In this subject, we have focussed on the rise and rise of ‘new media’ or perhaps more specifically, ‘Web 2.0’ applications. We have identified a number of features that help characterise a website, or a software application as ‘new media’: user-customization; interactivity; on-demand, and; community/network focussed.

But up until now, our studies have not considered how these Web 2.0 features are presented in the online medium. While we love the idea of ‘new media’ (as if somewhere along the timeline of history, someone performed a firmware update), for ‘new media’ to be an effective medium, audiences and individual users must still be able to interpret and understand the information presented.

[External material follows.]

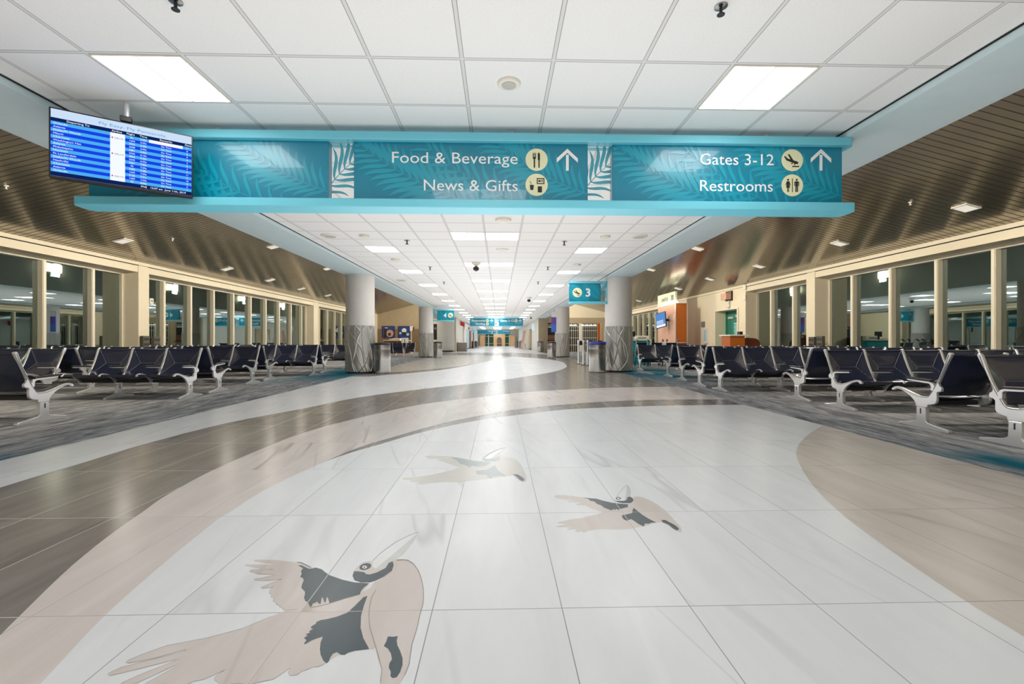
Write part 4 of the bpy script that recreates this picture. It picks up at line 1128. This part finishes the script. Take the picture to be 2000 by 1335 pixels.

Alan Lui (2004) explores this idea. Lui (2004) contends that information presented in ‘new media’ applications is represented within visual metaphors of ‘old media’. Essentially, he argues that although we describe interactive and network-based mediums as ‘new media’, the ways in which information is presented to users is the same as the way information is presented in supposedly ‘old media’ platforms.

A few examples provide a better explanation.

Here, on the Boost Juice website is an ‘encyclopaedia’ of fruits. As a company that emphasises the use of fresh fruit in their products, they have included a sort of fact book that examines each fruit available in their stores. The designer of this website has used the familiar layout of a book (with pages, text and illustrations) to present the information on a new media platform. Essentially, the information that is presented on this website is presented in the same style and fashion as it would be if it were presented in ‘old media’.

Another example is the iBook app that operates on the iOS system software used on iPhones, iPods and iPads.

The iBook software attempts to take the experience that users have with information in old media, and recreate it (or “disguise” it) in the ‘new media’ platform (Lui 2004). With iBook software, users consume, interact and engage with the information in the same way as they would if the information was presented in a physical book.

Another iOS app that uses the visual metaphors of ‘old media’ in on a ‘new media’ platform is the Flipboard app.

As the video demonstrates, Flipboard serves as a “personal magazine” that shows the genre of news and information that you are interested in, in a magazine-style format. Again, this application presents information in the same way that we are accustomed to in ‘old’ mediums like physical, published magazines.

I think that it’s always interesting to consider, whenever there is an instance of revolution or evolution (either in technology, social norms or politics), how much the new is similar to the old. While it is easy to find oneself swept up by the superficial changes between old and new, invariably it is the basic elements that will remain unchanged.

“Meet the new boss, same as the old boss”.